Face à lui, Certainement, la révélation masculine de l’année : Finnegan Oldfield (Mineur 27). Le jeune comédien est marquant par une composition sobre et complexe, dans laquelle tout est à la fois calculé et instinctif. Profond dans son mutisme, puissant dans ses non-dits, le comédien rayonne à l’écran et se révèle incroyable en fils impacté et hanté par obsession de son père. Avec une subtilité remarquable, Finnegan fait passer un grand nombre de message sans pour autant dire le moindre mot, comme lors de la scène finale, dont la mise en scène est brillante d’une conclusion maîtrisée. Un acteur assurément à suivre dans les prochains mois et dont on est en capacité d’attendre de grandes choses.

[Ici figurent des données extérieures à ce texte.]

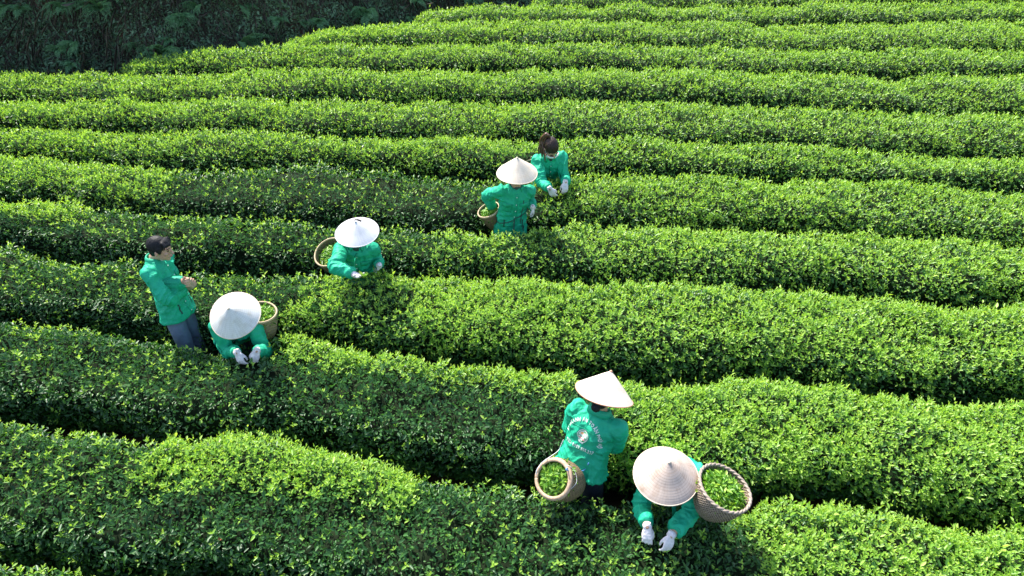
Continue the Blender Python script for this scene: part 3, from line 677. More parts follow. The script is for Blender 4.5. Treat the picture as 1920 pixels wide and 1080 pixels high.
# ---------------------------------------------------------------- baskets
BASK = []
def basket(name, label, C, axis, Rt, Rb, H, mat, rimmat, seed, bulge=.06, thick=.012, rimr=.014, twist=True, fill=.14, strings=(), heap_label='', leafn=420):
    """C centre of the mouth, axis out of the mouth"""
    axis = nrm(axis); u = nrm(np.cross(axis, (.3, .8, .2))); w = np.cross(axis, u); n = 56; m = 18
    bot = C - axis * H
    root = empty(name, bot); tag(root, label, 'basket', 'woven bamboo tea baskets')
    r_ = np.random.default_rng(seed); ph = r_.uniform(0, 6.28, 4)
    def rad(t):  # t 0 bottom .. 1 mouth
        return Rb + (Rt - Rb) * t ** .85 + bulge * Rt * math.sin(math.pi * t)
    V, UV, F = [], [], []
    for side in (0, 1):
        for j in range(m + 1):
            t = j / m
            for i in range(n + 1):
                q = 2 * math.pi * i / n
                ra = (rad(t) - side * thick) * (1 + .018 * math.sin(2 * q + ph[0]) + .01 * math.sin(3 * q + ph[1])) + .0018 * math.sin(q * 40 + (j % 2) * math.pi)
                V.append(bot + axis * (H * t + (side * thick * (1 - t))) + (math.cos(q) * u + math.sin(q) * w) * ra); UV.append((i / n, t * H / (2 * math.pi * Rt)))
    st = n + 1; off = (m + 1) * st
    for j in range(m):
        for i in range(n):
            a = j * st + i; F.append((a, a + 1, a + st + 1, a + st)); F.append((off + a, off + a + st, off + a + st + 1, off + a + 1))
    F.append(tuple(range(n))[::-1]); F.append(tuple(off + i for i in range(n)))
    mb = MB(); mb.add(V, F); me = mb.mesh('basket_wall', bot); uv_fill(me, UV); obj('basket_wall', me, mat, root)
    rm = MB(); pts = [C + (math.cos(q) * u + math.sin(q) * w) * (rad(1) - thick * .5) * (1 + .018 * math.sin(2 * q + ph[0]) + .01 * math.sin(3 * q + ph[1])) for q in np.linspace(0, 2 * math.pi, 73)]
    # two twisted strands make the rim
    if not twist: rm.tube([c + axis * rimr * .2 for c in pts], rimr, 12, 1, flat=(.85, 1.15), round_ends=False)
    for k in range(2 if twist else 0):
        P = []
        for i, q in enumerate(np.linspace(0, 2 * math.pi, 145)):
            c = C + (math.cos(q) * u + math.sin(q) * w) * (rad(1) - thick * .5) * (1 + .018 * math.sin(2 * q + ph[0]) + .01 * math.sin(3 * q + ph[1])); ra = math.cos(q) * u + math.sin(q) * w
            tw = q * 16 + k * math.pi
            P.append(c + ra * rimr * .42 * math.cos(tw) + axis * rimr * .42 * math.sin(tw))
        rm.tube(P, rimr * .72, 8, 1, round_ends=False)
    put('basket_rim', rm, rimmat, root)
    # picked leaves
    fl = fill; heap = MB(); cen = C - axis * fl; Rr = rad(1 - fl / H) - thick - .006
    P, A, U, Ls, T_ = [], [], [], [], []
    for k in range(leafn * 2):
        rr_ = Rr * math.sqrt(r_.random()) * .97; q = r_.uniform(0, 6.28); z = .075 * (1 - (rr_ / Rr) ** 2) * (Rr / .17) + .012 * r_.normal()
        p = cen + (math.cos(q) * u + math.sin(q) * w) * rr_ + axis * z; P.append(p)
        a = r_.normal(0, 1, 3); a = a - axis * (a @ axis) * .8 + axis * .1; A.append(nrm(a)); U.append(nrm(axis + r_.normal(0, .45, 3))); Ls.append(r_.uniform(.028, .062)); T_.append(np.clip(r_.normal(.50, .26), 0, 1))
    ho = empty('picked_tea_leaves', cen - axis * .03); tag(ho, heap_label, 'tea leaves', 'heaps of picked leaves in the baskets')
    me = leaf_mesh('leaf_heap', np.array(P), np.array(A), np.array(U), np.array(Ls), np.array(Ls) * .34, np.array(T_), True)
    me2co = co_of(me); set_co(me, me2co - ROOTS[ho.name]); obj('loose_leaves', me, M['picked'], ho)
    q = MB(); q.loft([[cen + (math.cos(a) * u + math.sin(a) * w) * Rr * k_ + axis * z_ for a in np.linspace(0, 2 * math.pi, 32, endpoint=False)] for k_, z_ in ((.99, -.05), (.99, -.012), (.75, .02), (.4, .045), (.05, .055))])
    me = q.mesh('packed_leaves', ROOTS[ho.name]); at = me.attributes.new('tone', 'FLOAT', 'POINT'); at.data.foreach_set('value', np.full(len(me.vertices), .18, np.float32)); obj('packed_leaves', me, M['picked'], ho)
    for mat_, rad_, pts in strings:
        q = MB(); q.tube(pts, rad_, 6, 4); put('cord', q, M[mat_], root)
    BASK.append((C, bot, Rt, Rb)); 
    return root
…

Pour finir, « Les Cowboys » n’est pas à proprement un film coup de poing sur un sujet d’actualité, c’est au contraire, un film d’une maîtrise remarquable qui explore les traumas d’une famille dont la fille part subitement pour une vie qu’elle ne leur autorise pas à connaitre. En toile de fond le Djihad apparaît comme un décor, d’un western moderne où les Cowboys luttent contre de nouveaux indiens, mais où les enjeux ne sont plus les mêmes, et dont les contours sont suffisamment obscurs pour être marquant. Thomas Bidegain signe un film touchant et  intelligent, porté par un casting magnifiquement inspiré.